Motivation
High demands are placed on optical components for industrial fiber lasers in the kilowatt range: they must be able to withstand a high temperature and photon density, have low losses, be insensitive to vibration and other environmental influences. As a result, monolithic fiber laser concepts are increasingly gaining in significance.
Fiber Bragg gratings (FBGs) present a way to realize narrow-band reflectors directly in the fiber. They consist of thousands of strip-shaped refraction index changes in the core of the fiber, perpendicular to its axis. These strips are less than one micrometer thick.
The performance limit in manufacturing technologies for FBGs built into high-performance lasers is attained in active large core fibers.
Solution
The use of ultrashort pulse lasers for writing the FBG removes this limitation. Here, the refraction index change is not controlled by photosensitive material but the glass is melted selectively.

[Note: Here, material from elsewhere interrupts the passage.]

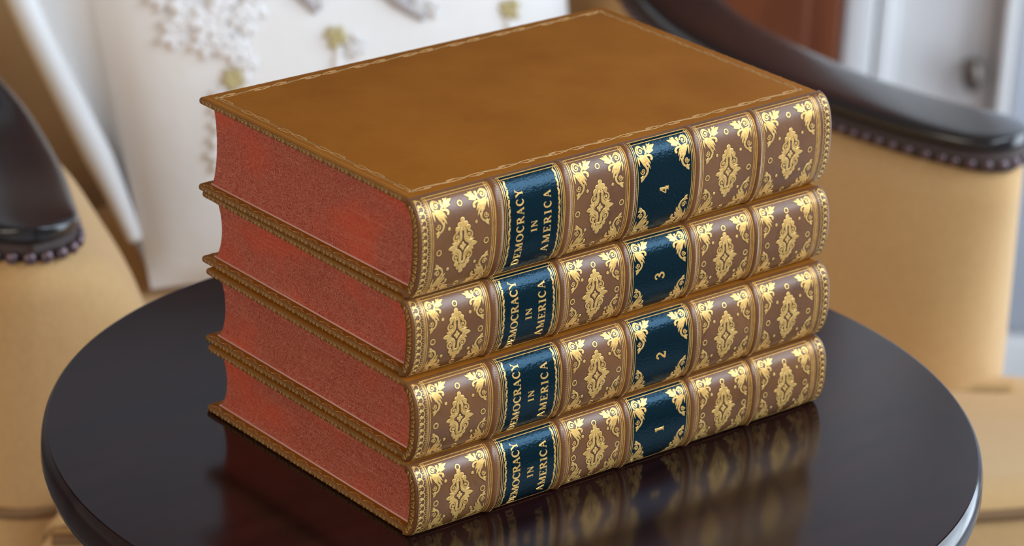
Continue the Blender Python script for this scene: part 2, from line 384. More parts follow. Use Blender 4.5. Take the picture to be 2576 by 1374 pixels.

This is possible with non-linear absorption on account of the high light intensities in the focus of the ultrashort pulse laser. The pulse duration must be within the femtosecond range. Femtosecond pulse-written FBGs display outstanding properties: they can be written to rare-earth doped fibers directly and without pretreatment of the fiber and are insensitive to temperatures of up to 1,000 °C.
Using phase mask scanning technology, it is possible to write large-scale FBGs in large mode area (LMA) fibers. To do this, the laser beam of a post-amplified ultrashort pulse laser system is focused on the fiber core with cylindrical optics. The strip-shaped change in the refraction index is achieved by a transmission grating made of etched quartz glass, the phase mask, between the fiber and the optics. In order to write large-scale structures, the fiber and phase mask are rigidly fixed together and moved below the laser beam.
In this way, gratings with reflectivities of over 95 % and a wavelength of 1075 nm were realized directly in rare-earth doped LMA fibers. The FBG was then characterized in a fiber laser set-up. The cavity consisted of the FBG at one end and the Fresnel reflection (c. 4 %) at the other end.
The ytterbium-doped fiber used (Nufern 20/400) is, at 1075 nm, weakly multimodal. The special FBG design ensured stable operation of the fiber laser. In this way, a power of 230 W was achieved in continuous operation, with the maximum power limited by the pump diode used.